El último paso de la conversión es recibir. No había empezado a hablar el hijo cuando el Padre lo había ya abrazado y cubierto de besos. La experiencia de la fe es la experiencia del abrazo del Padre. Es la experiencia de recibir  un amor que sobrepasa todo merecimiento; más aún, un amor que tendría motivos para ser más correctivo que afectivo. La fe es esta capacidad del hombre de ser acogido y abrazado por Dios. Cuando el Catecismo enseña que el hombre es “capax Dei” –capaz de Dios–, quizá no se refiere únicamente a la capacidad del hombre de conocer y amar a Dios, sino también y sobre todo, de recibir y experimentar su amor. El camino de la conversión tiene su punto culminante en esta experiencia del abrazo del Padre, que todos hemos sentido –espero– en la forma de perdón y misericordia.

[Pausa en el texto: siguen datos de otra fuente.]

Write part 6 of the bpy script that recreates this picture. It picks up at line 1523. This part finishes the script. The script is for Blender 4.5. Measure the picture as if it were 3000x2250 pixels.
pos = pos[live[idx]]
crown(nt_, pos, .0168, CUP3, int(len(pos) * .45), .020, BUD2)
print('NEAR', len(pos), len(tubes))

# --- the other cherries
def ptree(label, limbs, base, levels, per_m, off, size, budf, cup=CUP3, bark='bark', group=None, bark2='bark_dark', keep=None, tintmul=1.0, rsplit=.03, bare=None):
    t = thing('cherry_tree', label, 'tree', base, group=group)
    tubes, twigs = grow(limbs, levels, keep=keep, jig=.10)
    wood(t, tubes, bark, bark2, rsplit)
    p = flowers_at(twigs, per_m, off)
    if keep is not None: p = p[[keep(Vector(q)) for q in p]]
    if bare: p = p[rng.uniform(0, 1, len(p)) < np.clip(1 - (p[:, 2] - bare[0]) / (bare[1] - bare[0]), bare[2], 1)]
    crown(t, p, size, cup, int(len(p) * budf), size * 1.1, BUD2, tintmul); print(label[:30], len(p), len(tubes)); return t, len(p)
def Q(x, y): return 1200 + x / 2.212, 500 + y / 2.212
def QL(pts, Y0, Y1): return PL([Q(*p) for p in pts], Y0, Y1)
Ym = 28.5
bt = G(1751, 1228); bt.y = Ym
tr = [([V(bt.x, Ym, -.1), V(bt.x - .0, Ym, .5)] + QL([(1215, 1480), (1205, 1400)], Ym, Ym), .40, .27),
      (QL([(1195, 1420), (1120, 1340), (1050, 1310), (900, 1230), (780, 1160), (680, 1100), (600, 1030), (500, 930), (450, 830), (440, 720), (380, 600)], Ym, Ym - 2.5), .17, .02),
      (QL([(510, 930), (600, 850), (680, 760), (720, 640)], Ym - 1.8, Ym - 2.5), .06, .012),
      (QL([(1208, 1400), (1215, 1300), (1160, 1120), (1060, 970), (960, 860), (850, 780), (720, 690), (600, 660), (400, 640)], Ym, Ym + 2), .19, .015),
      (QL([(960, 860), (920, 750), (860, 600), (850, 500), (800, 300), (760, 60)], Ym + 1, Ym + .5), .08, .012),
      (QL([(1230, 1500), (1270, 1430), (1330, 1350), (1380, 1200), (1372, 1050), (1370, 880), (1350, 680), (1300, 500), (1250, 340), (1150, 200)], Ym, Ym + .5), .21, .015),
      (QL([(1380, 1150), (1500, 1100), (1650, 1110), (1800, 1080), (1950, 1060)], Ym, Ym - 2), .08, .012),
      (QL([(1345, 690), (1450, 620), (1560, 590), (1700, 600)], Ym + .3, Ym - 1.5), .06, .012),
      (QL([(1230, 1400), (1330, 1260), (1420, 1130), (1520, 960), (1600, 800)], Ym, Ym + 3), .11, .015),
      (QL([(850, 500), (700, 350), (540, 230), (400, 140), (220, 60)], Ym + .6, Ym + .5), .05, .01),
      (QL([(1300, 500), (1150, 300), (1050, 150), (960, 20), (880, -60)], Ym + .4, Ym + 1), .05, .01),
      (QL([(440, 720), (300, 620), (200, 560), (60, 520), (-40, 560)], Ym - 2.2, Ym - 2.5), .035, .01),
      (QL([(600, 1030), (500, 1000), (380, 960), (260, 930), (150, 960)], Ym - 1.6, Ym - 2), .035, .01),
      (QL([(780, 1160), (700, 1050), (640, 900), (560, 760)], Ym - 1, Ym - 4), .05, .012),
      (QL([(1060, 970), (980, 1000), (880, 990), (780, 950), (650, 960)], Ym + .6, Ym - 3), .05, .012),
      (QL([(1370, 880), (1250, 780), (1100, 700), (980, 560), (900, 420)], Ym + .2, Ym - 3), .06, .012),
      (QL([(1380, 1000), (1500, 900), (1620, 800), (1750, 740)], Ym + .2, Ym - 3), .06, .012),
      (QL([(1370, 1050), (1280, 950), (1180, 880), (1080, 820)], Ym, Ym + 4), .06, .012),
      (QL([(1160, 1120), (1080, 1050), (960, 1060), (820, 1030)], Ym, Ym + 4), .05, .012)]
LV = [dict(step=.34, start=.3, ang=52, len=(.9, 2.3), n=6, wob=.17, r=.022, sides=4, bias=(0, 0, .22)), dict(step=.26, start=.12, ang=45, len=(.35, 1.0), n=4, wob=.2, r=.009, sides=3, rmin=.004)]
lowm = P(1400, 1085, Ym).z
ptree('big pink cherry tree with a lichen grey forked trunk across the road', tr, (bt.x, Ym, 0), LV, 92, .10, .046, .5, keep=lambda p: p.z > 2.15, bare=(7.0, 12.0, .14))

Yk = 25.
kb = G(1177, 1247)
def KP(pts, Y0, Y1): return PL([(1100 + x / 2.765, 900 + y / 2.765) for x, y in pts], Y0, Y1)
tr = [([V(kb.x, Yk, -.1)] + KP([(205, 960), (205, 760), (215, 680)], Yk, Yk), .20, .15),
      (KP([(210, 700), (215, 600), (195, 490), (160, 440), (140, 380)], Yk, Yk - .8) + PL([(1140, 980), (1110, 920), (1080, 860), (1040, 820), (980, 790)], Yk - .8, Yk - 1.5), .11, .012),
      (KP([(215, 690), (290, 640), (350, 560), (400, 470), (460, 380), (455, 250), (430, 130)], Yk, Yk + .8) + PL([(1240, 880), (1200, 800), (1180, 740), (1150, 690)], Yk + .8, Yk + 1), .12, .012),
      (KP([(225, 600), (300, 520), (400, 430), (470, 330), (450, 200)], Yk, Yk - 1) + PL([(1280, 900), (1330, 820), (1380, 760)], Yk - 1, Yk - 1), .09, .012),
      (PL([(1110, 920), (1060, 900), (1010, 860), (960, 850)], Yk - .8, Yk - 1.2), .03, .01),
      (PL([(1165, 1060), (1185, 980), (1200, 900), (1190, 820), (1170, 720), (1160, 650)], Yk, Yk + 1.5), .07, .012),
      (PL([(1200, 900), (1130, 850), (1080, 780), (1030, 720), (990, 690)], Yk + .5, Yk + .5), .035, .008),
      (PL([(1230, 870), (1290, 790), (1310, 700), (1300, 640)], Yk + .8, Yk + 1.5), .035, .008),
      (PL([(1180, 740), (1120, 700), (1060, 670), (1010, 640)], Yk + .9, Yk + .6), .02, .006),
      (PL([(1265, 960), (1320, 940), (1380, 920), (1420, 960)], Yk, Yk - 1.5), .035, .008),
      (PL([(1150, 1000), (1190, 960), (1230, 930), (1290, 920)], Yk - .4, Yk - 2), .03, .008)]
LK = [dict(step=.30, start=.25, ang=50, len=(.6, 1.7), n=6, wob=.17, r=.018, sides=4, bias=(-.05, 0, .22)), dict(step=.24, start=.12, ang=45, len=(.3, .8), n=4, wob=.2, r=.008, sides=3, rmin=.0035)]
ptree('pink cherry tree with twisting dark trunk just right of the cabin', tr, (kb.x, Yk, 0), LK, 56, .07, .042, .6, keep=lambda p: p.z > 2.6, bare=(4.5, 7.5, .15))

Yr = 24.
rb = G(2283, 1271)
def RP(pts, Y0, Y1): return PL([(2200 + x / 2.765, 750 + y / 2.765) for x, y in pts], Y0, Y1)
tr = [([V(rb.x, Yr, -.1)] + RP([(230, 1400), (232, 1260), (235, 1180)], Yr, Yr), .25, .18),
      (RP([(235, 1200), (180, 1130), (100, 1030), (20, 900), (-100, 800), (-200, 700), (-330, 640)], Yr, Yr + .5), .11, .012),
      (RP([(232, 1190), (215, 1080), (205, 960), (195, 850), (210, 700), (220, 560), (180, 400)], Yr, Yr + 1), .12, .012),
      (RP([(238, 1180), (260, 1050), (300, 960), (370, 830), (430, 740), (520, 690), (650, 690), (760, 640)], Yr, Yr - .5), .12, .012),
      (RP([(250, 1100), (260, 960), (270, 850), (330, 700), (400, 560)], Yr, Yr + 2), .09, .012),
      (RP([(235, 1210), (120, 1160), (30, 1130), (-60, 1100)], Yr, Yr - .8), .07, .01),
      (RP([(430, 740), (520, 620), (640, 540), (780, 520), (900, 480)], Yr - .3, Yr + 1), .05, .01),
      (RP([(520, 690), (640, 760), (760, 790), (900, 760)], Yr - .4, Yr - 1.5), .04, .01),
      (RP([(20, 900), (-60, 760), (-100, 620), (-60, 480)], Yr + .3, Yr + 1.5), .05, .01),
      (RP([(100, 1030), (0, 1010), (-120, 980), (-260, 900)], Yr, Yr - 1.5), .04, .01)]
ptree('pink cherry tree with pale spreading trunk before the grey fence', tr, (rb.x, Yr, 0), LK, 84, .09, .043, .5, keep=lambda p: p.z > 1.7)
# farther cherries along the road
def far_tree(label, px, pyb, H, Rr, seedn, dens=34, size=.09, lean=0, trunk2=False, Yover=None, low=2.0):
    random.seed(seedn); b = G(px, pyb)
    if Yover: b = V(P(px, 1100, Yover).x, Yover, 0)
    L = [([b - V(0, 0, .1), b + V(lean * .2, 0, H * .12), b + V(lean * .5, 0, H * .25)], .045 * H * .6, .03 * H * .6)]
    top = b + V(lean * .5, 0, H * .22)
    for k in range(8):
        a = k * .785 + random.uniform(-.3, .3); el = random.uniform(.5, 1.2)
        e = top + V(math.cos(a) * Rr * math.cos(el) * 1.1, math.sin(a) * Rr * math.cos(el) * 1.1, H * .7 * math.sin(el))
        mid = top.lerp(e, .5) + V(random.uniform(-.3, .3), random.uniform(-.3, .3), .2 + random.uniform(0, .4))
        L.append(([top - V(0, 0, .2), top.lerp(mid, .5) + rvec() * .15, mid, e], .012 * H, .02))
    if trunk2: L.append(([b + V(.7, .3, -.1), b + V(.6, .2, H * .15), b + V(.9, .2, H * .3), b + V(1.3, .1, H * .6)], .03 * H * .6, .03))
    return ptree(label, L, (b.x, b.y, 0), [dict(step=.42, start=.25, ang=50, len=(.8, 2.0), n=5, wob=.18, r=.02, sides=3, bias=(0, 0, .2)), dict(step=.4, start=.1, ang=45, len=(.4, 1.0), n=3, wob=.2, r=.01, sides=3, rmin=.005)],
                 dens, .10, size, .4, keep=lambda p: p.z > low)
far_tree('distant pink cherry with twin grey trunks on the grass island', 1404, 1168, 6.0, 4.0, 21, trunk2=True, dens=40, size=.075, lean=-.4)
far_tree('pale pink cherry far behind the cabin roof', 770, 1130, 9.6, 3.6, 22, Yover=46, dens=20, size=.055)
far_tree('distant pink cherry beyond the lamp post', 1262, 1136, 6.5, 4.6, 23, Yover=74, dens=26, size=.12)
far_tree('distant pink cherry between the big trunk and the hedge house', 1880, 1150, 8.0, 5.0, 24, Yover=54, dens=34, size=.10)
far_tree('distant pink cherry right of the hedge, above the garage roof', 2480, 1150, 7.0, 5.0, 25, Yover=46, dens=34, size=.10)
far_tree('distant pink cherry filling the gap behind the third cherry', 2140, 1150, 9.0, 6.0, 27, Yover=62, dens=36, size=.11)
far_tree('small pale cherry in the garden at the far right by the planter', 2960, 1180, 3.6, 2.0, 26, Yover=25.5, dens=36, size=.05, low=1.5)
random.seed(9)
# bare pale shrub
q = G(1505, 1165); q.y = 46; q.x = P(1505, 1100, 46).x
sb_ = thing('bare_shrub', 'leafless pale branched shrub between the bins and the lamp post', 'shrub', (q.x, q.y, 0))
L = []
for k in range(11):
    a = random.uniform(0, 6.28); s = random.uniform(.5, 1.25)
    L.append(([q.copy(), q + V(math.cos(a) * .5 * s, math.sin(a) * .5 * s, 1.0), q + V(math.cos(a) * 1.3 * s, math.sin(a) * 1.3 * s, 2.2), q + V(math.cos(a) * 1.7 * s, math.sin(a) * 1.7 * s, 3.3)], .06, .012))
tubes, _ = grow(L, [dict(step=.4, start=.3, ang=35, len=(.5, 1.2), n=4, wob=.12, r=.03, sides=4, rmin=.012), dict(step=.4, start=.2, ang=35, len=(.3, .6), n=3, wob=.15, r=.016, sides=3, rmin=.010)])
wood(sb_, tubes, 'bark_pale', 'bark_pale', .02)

Los brazos abiertos de María

Podría tal vez decirse que así como Jesús es la revelación plena del amor del Padre, María es, a su modo, la expresión más nítida de la versión maternal de ese amor. Ella nos tiende siempre sus brazos abiertos, como el Padre; Ella es el recurso infalible en nuestros extravíos y tropiezos; Ella es, entiéndase bien, la “puerta trasera” del cielo; esa puerta que nunca tiene el seguro puesto. A ella confiemos nuestro camino de conversión en esta Cuaresma, para que todos, hijos pródigos, volvamos arrepentidos y esperanzados a la casa del Padre.